Le pitch : Willy et Jojo, deux ados inséparables, passent leur temps à chasser l’ennui dans un petit village au cœur de la France. Ils se sont fait une promesse : ils partiront bientôt pour la ville. Mais Jojo cache un secret. Et quand tout le village le découvre, les rêves et les familles des deux amis volent en éclat.
Réalisateur sur les séries Baron Noir et Le Bureau des Légendes, Antoine Chevrollier propose son premier long-métrage, La Pampa, abordant cette fois un drame adolescent dans un décor rural à la fois lumineux et oppressant.
Plongeant dans l’univers testostéroné du motocross, le film s’appuie sur une amitié solide et indéfectible entre deux jeunes hommes, pour mieux explorer les tabous et les carcans sociaux d’une petite communauté provinciale. Le réalisateur n’a pas choisi ce monde par hasard : là où est plus facile (sur le papier) de parler de sexualité dans une grande ville, le film fait le bon choix de s’installer en province.

Entre mœurs étriquées et réputations en carton, La Pampa narre la difficulté de s’émanciper du regard des autres et du rôle à tenir qu’on appartienne à un genre ou à l’autre. L’intolérance est omniprésente, insidieuse puis brutale, et La Pampa en capte bien les multiples visages, qu’elle se manifeste par la violence physique, la pression sociale ou la réputation destructrice qui pèse aussi bien sur les jeunes. En effet, si La Pampa se focalise sur le destin des deux héros, il ne manque cependant pas d’évoquer celui d’une jeune fille également victime du jugement collectif. À travers son récit, Antoine Chevrollier élargit son propos sur les mécanismes d’exclusion et d’oppression genrée.

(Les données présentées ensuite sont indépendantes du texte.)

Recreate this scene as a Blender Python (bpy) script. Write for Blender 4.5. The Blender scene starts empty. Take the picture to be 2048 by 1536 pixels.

Le film brille particulièrement dans sa première partie, sublimant la force de l’amitié entre Willy et Jojo tout en distillant une tension latente, signe que tout peut basculer à tout moment. La mise en scène naturaliste et la direction d’acteurs impeccable renforcent l’authenticité du récit. Pourtant, si La Pampa démarre avec une promesse forte, il peine à tenir la distance une fois que toutes les cases attendues par ce type de film sont cochée. À mesure que l’intrigue avance, la narration s’essouffle notamment à travers une dernière partie orpheline qui perd de sa force, coincé avec un héros sur les bras et des sous-intrigues tardives à boucler.

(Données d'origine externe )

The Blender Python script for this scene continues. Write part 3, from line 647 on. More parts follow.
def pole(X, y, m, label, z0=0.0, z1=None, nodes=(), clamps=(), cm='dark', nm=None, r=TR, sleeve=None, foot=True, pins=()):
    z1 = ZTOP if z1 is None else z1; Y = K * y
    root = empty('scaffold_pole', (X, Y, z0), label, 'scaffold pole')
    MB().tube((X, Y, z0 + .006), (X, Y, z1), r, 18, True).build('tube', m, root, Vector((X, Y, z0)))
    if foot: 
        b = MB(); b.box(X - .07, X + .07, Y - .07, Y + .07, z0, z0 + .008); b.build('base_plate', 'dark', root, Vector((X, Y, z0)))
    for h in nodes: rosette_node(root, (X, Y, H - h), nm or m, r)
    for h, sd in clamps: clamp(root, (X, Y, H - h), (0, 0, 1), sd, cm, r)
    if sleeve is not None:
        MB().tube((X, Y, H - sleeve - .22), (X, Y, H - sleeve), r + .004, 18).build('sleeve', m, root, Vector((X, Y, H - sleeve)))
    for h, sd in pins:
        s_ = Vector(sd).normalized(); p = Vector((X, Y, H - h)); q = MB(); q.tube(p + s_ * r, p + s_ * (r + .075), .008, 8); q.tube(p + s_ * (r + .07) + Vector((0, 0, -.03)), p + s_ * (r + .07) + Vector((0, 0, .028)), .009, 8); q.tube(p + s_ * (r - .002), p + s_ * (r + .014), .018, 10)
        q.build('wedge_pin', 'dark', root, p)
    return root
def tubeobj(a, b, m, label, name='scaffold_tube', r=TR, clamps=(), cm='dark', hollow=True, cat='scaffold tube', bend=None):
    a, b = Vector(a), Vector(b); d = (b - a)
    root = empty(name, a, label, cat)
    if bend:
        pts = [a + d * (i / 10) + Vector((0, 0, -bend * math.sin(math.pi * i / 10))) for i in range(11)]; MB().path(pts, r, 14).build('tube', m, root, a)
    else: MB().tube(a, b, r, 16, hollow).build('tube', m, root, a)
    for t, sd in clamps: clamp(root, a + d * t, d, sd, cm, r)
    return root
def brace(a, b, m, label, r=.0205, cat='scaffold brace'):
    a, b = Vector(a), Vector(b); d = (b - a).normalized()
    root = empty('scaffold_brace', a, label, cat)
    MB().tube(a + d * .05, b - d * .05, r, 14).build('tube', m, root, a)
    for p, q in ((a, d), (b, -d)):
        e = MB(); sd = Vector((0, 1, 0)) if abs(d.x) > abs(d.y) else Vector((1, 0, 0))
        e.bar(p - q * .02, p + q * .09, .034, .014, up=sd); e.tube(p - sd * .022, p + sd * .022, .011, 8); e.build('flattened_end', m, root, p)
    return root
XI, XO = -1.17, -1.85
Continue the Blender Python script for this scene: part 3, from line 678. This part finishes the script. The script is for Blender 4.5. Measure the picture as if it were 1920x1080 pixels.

Une frustration qui m’a rappelé Été 85 de François Ozon, qui promettait également une histoire plus dense qu’elle ne l’était en réalité. On retrouve la même ambiance solaire, autour de personnages jeunes qui semblent avoir toutes leurs vies devant eux mais dont on devine la tragédie imminente.

Malgré tout, La Pampa reste un film sincère et touchant, qui capte avec finesse la difficulté de s’affirmer dans un monde où tout semble déjà écrit d’avance. Si son final en demi-teinte empêche une conclusion véritablement marquante, il n’en reste pas moins un premier essai prometteur pour Antoine Chevrollier, qui prouve ici son talent pour saisir la complexité des liens humains, surtout lorsque qu’ils sont coincés dans une petite communauté où tout le monde s’observe à la loupe (par ennui).

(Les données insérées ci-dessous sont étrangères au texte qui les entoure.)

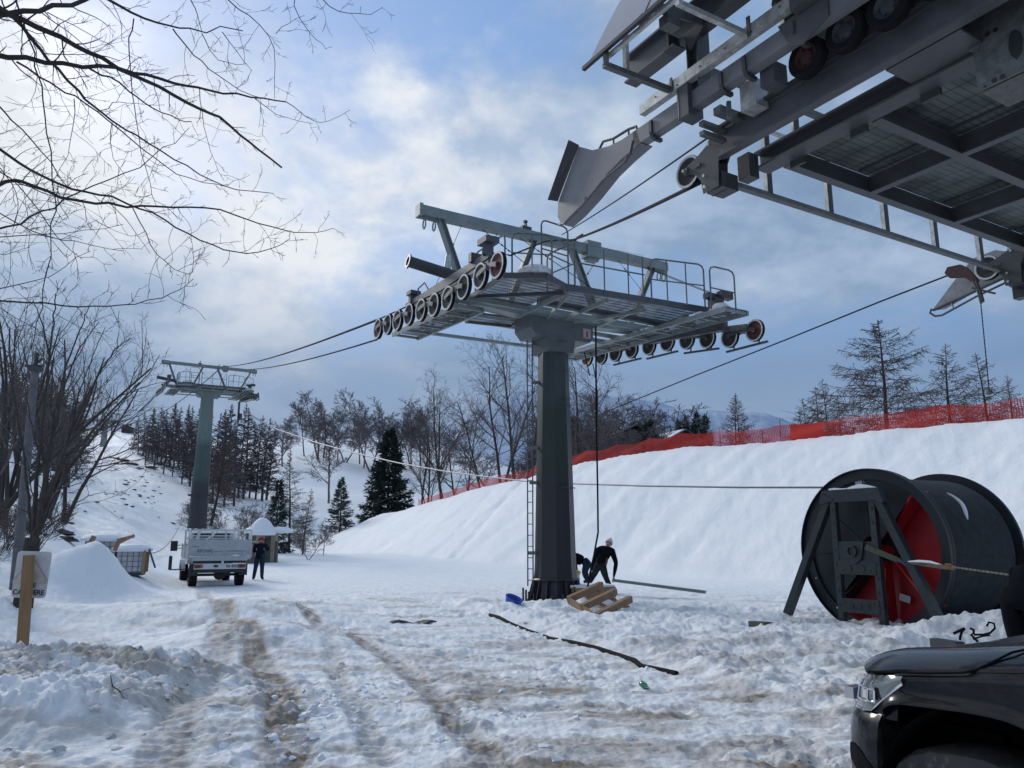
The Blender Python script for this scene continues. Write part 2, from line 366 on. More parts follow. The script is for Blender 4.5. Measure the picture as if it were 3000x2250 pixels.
def build_ground():
    a_in = np.linspace(R(-39), R(39), 760)
    a = np.concatenate([np.linspace(R(-180), R(-80), 40, endpoint=False), np.linspace(R(-80), R(-39), 70, endpoint=False), a_in, np.linspace(R(39), R(80), 70)[1:], np.linspace(R(80), R(180), 40)[1:]])
    rs = [0.3]
    while rs[-1] < 1500:
        q = rs[-1]
        rs.append(q*(1.03 if q < 3.5 else 1.0052 if q < 6.4 else 1.0038 if q < 10.5 else 1.0052 if q < 14 else 1.0075 if q < 32 else 1.010 if q < 120 else 1.02 if q < 420 else 1.15))
    rs = np.array(rs); A, RR = np.meshgrid(a, rs)
    X = np.sin(A)*RR; Y = np.cos(A)*RR
    z, dirt = terrain(X.ravel(), Y.ravel())
    na, nr = len(a), len(rs)
    co = np.stack([X.ravel(), Y.ravel(), z], 1)
    i = np.arange(nr-1)[:, None]*na+np.arange(na-1)[None, :]
    q = np.stack([i, i+1, i+1+na, i+na], -1).reshape(-1, 4)[:, ::-1]
    me = bpy.data.meshes.new('snow_ground'); me.vertices.add(len(co)); me.vertices.foreach_set('co', co.ravel())
    me.loops.add(q.size); me.loops.foreach_set('vertex_index', q.ravel().astype(np.int32))
    me.polygons.add(len(q)); me.polygons.foreach_set('loop_start', np.arange(0, q.size, 4, dtype=np.int32)); me.polygons.foreach_set('loop_total', np.full(len(q), 4, dtype=np.int32))
    me.polygons.foreach_set('use_smooth', np.ones(len(q), dtype=bool))
    me.update(calc_edges=True)
    at_ = me.attributes.new('dirt', 'FLOAT', 'POINT'); at_.data.foreach_set('value', dirt.astype(np.float32))
    ob = bpy.data.objects.new('snow_ground', me); COL.objects.link(ob); tag(ob, 'snow covered ground, yard, slopes and embankment', kind='structure')
    m, nt, P = nodes('snow_ground'); L = nt.links.new
    tc = N(nt, 'ShaderNodeTexCoord'); ob_ = tc.outputs['Object']
    at2 = N(nt, 'ShaderNodeAttribute', attribute_name='dirt')
    nf = N(nt, 'ShaderNodeTexNoise', i_Scale=5.5, i_Detail=10, i_Roughness=.72); L(ob_, nf.inputs['Vector'])
    mp = N(nt, 'ShaderNodeMapping'); mp.inputs['Scale'].default_value = (1.2, 4.5, 1); L(ob_, mp.inputs['Vector'])
    ns = N(nt, 'ShaderNodeTexNoise', i_Scale=3.2, i_Detail=9, i_Roughness=.7); L(mp.outputs[0], ns.inputs['Vector'])
    ad = N(nt, 'ShaderNodeMath', operation='ADD'); L(nf.outputs['Fac'], ad.inputs[0]); L(ns.outputs['Fac'], ad.inputs[1])
    # dirt mask = smooth(dirt + noise)
    m1 = N(nt, 'ShaderNodeMath', operation='MULTIPLY_ADD'); L(ad.outputs[0], m1.inputs[0]); m1.inputs[1].default_value = 1.5; m1.inputs[2].default_value = -1.95
    m2 = N(nt, 'ShaderNodeMath', operation='MULTIPLY_ADD'); L(at2.outputs['Fac'], m2.inputs[0]); m2.inputs[1].default_value = 1.35; L(m1.outputs[0], m2.inputs[2])
    gate = N(nt, 'ShaderNodeMath', operation='MULTIPLY'); L(at2.outputs['Fac'], gate.inputs[0]); gate.inputs[1].default_value = 5; gate.use_clamp = True
    mk = ramp(nt, m2.outputs[0], [(.0, (0,0,0)), (.5, (.45,)*3), (1, (1,)*3)])
    mg = N(nt, 'ShaderNodeMath', operation='MULTIPLY'); L(mk, mg.inputs[0]); L(gate.outputs[0], mg.inputs[1])
    n4 = N(nt, 'ShaderNodeTexNoise', i_Scale=.9, i_Detail=6); L(ob_, n4.inputs['Vector'])
    snow = ramp(nt, n4.outputs['Fac'], [(.3, (.80,.825,.85)), (.7, (.86,.875,.89))])
    dcol = ramp(nt, nf.outputs['Fac'], [(.3, (.12,.09,.06)), (.52, (.26,.205,.15)), (.75, (.43,.375,.31))])
    snow2 = mix(nt, gate.outputs[0], snow, mix(nt, nf.outputs['Fac'], (.50,.475,.45), (.74,.745,.75)))
    c1 = mix(nt, mg.outputs[0], snow2, dcol)
    mp5 = N(nt, 'ShaderNodeMapping'); mp5.inputs['Scale'].default_value = (1, 2.2, 1); L(ob_, mp5.inputs['Vector'])
    n5 = N(nt, 'ShaderNodeTexNoise', i_Scale=17, i_Detail=6, i_Roughness=.6); L(mp5.outputs[0], n5.inputs['Vector'])
    n6 = N(nt, 'ShaderNodeTexNoise', i_Scale=1.1, i_Detail=5, i_Roughness=.6); L(mp5.outputs[0], n6.inputs['Vector'])
    a5 = N(nt, 'ShaderNodeMath', operation='MULTIPLY_ADD'); L(n6.outputs['Fac'], a5.inputs[0]); a5.inputs[1].default_value = .55; L(n5.outputs['Fac'], a5.inputs[2])
    sp = ramp(nt, a5.outputs[0], [(.93, (0,)*3), (1.0, (1,)*3)]); g2_ = N(nt, 'ShaderNodeMath', operation='MULTIPLY'); L(sp, g2_.inputs[0]); gg = N(nt, 'ShaderNodeMath', operation='MULTIPLY'); L(at2.outputs['Fac'], gg.inputs[0]); gg.inputs[1].default_value = 8; gg.use_clamp = True; L(gg.outputs[0], g2_.inputs[1])
    c1 = mix(nt, g2_.outputs[0], c1, (.10,.075,.05)); L(c1, P.inputs['Base Color'])
    P.inputs['Roughness'].default_value = .7; P.inputs['Specular IOR Level'].default_value = .25
    nb = N(nt, 'ShaderNodeTexNoise', i_Scale=14, i_Detail=9, i_Roughness=.62); L(ob_, nb.inputs['Vector'])
    b1 = N(nt, 'ShaderNodeBump', i_Strength=.75, i_Distance=.03); L(nb.outputs['Fac'], b1.inputs['Height'])
    nb2 = N(nt, 'ShaderNodeTexNoise', i_Scale=2.2, i_Detail=7, i_Roughness=.6); L(ob_, nb2.inputs['Vector'])
    b2 = N(nt, 'ShaderNodeBump', i_Strength=.45, i_Distance=.10); L(nb2.outputs['Fac'], b2.inputs['Height']); L(b1.outputs[0], b2.inputs['Normal'])
    L(b2.outputs[0], P.inputs['Normal']); me.materials.append(m)
build_ground()

# snow clods thrown up by the plough: uncountable, one object
def clods():
    rnd = random.Random(5); mb = MB(M['snow_dirty'], M['snow'])
    t = (1+5**.5)/2
    ico = [(-1,t,0),(1,t,0),(-1,-t,0),(1,-t,0),(0,-1,t),(0,1,t),(0,-1,-t),(0,1,-t),(t,0,-1),(t,0,1),(-t,0,-1),(-t,0,1)]
    fc = [(0,11,5),(0,5,1),(0,1,7),(0,7,10),(0,10,11),(1,5,9),(5,11,4),(11,10,2),(10,7,6),(7,1,8),(3,9,4),(3,4,2),(3,2,6),(3,6,8),(3,8,9),(4,9,5),(2,4,11),(6,2,10),(8,6,7),(9,8,1)]
    vs = [Vector(v).normalized() for v in ico]; key = {}; f2 = []
    def mid(a, b):
        k = (min(a, b), max(a, b))
        if k not in key: key[k] = len(vs); vs.append(((vs[a]+vs[b])/2).normalized())
        return key[k]
    for a, b, c in fc:
        x, y, z = mid(a, b), mid(b, c), mid(c, a); f2 += [(a,x,z),(x,b,y),(z,y,c),(x,y,z)]
    base = np.array([tuple(v) for v in vs])
    spots = []
    for i in range(330):
        q = rnd.random()
        if q < .34: x, y = rnd.uniform(-8, -2.2), rnd.gauss(8.0, 1.1); s = rnd.choice([.02,.03,.03,.04,.05])*rnd.uniform(.6, 1.3); mt = 0
        elif q < .66: x, y = rnd.gauss(-1.75, .3), rnd.gauss(8.0, .9); s = rnd.uniform(.015, .05); mt = 1
        elif q < .76: x, y = rnd.gauss(-.2, .5), rnd.gauss(7.8, .5); s = rnd.uniform(.015, .05); mt = 1
        elif q < .88: x, y = rnd.uniform(1.0, 9), rnd.uniform(9.5, 17); s = rnd.uniform(.02, .07); mt = 1
        else: x, y = rnd.uniform(-4, 4), rnd.uniform(5, 16); s = rnd.uniform(.012, .04); mt = rnd.choice([0, 1])
        spots.append((x, y, s, mt))
    xs = np.array([p[0] for p in spots]); ys = np.array([p[1] for p in spots]); zs = terrain(xs, ys)[0]
    for (x, y, s, mt), z in zip(spots, zs):
        mb.m = mt; o = rnd.uniform(0, 99)
        n = 1+.9*fbm(base[:, 0]*1.4+o, base[:, 1]*1.4+base[:, 2]*1.9, 3, 3)
        sc = np.array([rnd.uniform(.8, 1.5), rnd.uniform(.8, 1.3), rnd.uniform(.5, .85)])
        mb.add(base*n[:, None]*sc*s+np.array([x, y, z-s*.12]), f2)
    ob = mb.build('snow_clods', smooth=True); tag(ob, 'loose grey and white clods of ploughed snow across the yard', 'snow clods', kind='stuff')
clods()

# distant mountain shoulders, the mist haze painted into their base colour
def hills():
    m, nt, P = nodes('misty_mountain'); L = nt.links.new
    tc = N(nt, 'ShaderNodeTexCoord'); sx = N(nt, 'ShaderNodeSeparateXYZ'); L(tc.outputs['Object'], sx.inputs[0])
    n = N(nt, 'ShaderNodeTexNoise', i_Scale=.02, i_Detail=9, i_Roughness=.75); L(tc.outputs['Object'], n.inputs['Vector'])
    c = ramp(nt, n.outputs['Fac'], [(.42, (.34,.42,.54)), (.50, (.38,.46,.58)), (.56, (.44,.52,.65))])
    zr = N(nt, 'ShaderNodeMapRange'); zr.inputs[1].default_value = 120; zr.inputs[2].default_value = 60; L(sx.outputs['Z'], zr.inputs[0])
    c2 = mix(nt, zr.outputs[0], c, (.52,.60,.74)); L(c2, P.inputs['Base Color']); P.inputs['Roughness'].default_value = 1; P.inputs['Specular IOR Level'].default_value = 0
    prof = [(900,975),(980,935),(1040,885),(1100,858),(1160,850),(1230,858),(1300,863),(1360,868),(1420,880),(1480,893),(1540,900),(1600,897),(1660,905),(1720,925),(1780,960),(1850,1000)]
    D0 = 1150
    pxs = np.linspace(900, 1850, 200); tops = np.interp(pxs, [p[0] for p in prof], [p[1] for p in prof])
    vs = []; rows = 26
    for j in range(rows):
        t = j/(rows-1)
        for i, px in enumerate(pxs):
            q = at(px, tops[i], D0); zt = q[2]*t*(2-t)
            d = D0*(.62+.38*t); e = at(px, tops[i], d)
            z = zt+7*math.sin(t*math.pi*.5)*float(fbm(np.array([px*.018+t*2]), np.array([t*5.0]), 5, 12)[0])
            vs.append((e[0], e[1], z-6*(1-t)))
    fs = [(j*200+i, j*200+i+1, (j+1)*200+i+1, (j+1)*200+i) for j in range(rows-1) for i in range(199)]
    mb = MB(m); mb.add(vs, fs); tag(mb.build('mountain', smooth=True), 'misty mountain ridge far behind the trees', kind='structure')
hills()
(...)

Au casting, le réalisateur retrouve Sayyid El Alami (Oussekine, Narvalo, La Chambre des Merveilles…), le baromètre émotionnel du film, au coté d’un Amaury Foucher novice mais conquérant. Autour d’eux, Damien Bonnard (Les Misérables, Pauvres Créatures…) et Artus (Un P’tit Truc en Plus, Bernadette…) forment un duo patriarcal opressant, tandis que Florence Janas (Le Fil, Coupez !…) se démarque grâce à un personnage émouvant et accessible. À l’affiche également, Léonie Dahan-Lamort (La Morsure, Nudes…), Mathieu Demy (On The Verge, Les Barbares…) ou encore Laetitia Clément (L’Innocent, Tout S’est Bien Passé…) complètent un ensemble convaincant.
En conclusion, malgré un scénario écrit à six mains, La Pampa laisse une impression en demi-teinte. Antoine Chevrollier parvient à saisir la justesse mais également la dureté de son sujet, mais ne parvient pas à aller jusqu’au bout de son propos à cause de son dernier tiers orphelin et bancal. À tester.